Twenty families in Barrouallie will join the scores in other parts of St. Vincent and the Grenadines who are benefiting from Richmond Vale Academy’s (RVA) award-winning ecological farming in model gardens.

The Canada Fund for Local Initiatives have given support to RVA to help 20 Barrouallie families establish its Pass-it-On Sustainable Model Gardens

The funding will support the continuation of efforts with 50 families in North Leeward who have these home gardens.

Six of the 20 gardens in Barrouallie are nearly ready for start-up and families are excited to learn and farm without imported fossil fuel based chemicals that damage the soil directly and affects rivers and reefs through runoff.

The gardens, which are individually designed depending on the size and gradient of the land, often benefit from micro-climate created by the supporting vegetation.

They often include a seed nursery table, chicken coup and use rainwater for irrigation.

The Pass-it-On Sustainable Model Gardens teaches farmers to reduce soil erosion, with raised beds are constructed along contours on the hillside and supported by gliricidia tree logs or bamboo.

Organic matter, including a lot of banana trunks, is often used to build up the level of the soil in these raised beds and provide a fertile medium for growing vegetables.

In some instances, vertical structures with mesh are provided for climbing crops and the necessary galvanised bins for compost and some farms have a chicken coup.

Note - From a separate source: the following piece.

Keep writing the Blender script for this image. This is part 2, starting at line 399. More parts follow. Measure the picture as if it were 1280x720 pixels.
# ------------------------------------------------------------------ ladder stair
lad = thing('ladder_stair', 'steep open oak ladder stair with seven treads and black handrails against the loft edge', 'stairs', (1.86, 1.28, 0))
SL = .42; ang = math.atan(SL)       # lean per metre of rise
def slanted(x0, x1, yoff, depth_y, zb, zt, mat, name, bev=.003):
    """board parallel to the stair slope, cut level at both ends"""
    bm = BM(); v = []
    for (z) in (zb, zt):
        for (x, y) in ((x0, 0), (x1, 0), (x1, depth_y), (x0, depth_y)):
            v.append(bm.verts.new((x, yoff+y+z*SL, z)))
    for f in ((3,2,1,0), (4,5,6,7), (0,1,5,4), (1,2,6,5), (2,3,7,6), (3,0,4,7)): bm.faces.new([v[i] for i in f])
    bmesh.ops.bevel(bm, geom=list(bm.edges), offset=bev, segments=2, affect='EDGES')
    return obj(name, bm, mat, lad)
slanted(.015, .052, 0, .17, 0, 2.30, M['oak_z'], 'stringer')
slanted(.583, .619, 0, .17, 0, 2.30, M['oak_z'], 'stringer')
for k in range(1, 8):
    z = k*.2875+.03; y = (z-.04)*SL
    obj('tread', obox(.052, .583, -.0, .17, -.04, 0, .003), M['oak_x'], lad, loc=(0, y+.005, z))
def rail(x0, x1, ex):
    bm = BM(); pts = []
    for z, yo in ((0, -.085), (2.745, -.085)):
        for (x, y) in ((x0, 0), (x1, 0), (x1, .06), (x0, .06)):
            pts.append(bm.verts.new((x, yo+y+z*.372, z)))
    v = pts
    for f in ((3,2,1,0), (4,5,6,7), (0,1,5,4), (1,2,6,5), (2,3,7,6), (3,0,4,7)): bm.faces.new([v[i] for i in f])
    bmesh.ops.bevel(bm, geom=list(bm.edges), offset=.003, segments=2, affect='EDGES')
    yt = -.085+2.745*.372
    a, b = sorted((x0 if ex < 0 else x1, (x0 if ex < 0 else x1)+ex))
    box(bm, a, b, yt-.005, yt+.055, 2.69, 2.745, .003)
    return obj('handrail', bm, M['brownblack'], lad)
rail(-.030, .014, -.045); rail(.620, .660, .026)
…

When these 20 gardens are completed in April, it will bring to 85, the number of gardens that RVA, with the support of multiple partners, has helped farmers in Fitz Hughes, Chateaubelair, Rose Bank, Troumaca, Rose Hall, Barrouallie and Fancy to establish.

RVA will take the technique to Layou, Buccament Bay, Vermont, and Sandy Bay before the end of this year and is hoping that a farmer will be sowing seeds in the 100th garden by the middle of the year.

Under its “St. Vincent Climate Compliance Conference 2012-2021”, RVA is hoping that 200 home gardens will be established by the end of 2021.

“We are so impressed with people’s effort and welcoming ways to people from different corners of SVG and the world who team up and make the gardens happen step by step,” said Stina Herberg, director of RVA.

This year RVA will host 50 volunteers from St. Vincent and around the world contributing to a more sustainable SVG.

“Young people from around the world are waking up to make a difference, they stand up and protect the environment,” Herberg said, adding that RVA offers a possibility for people to get involved.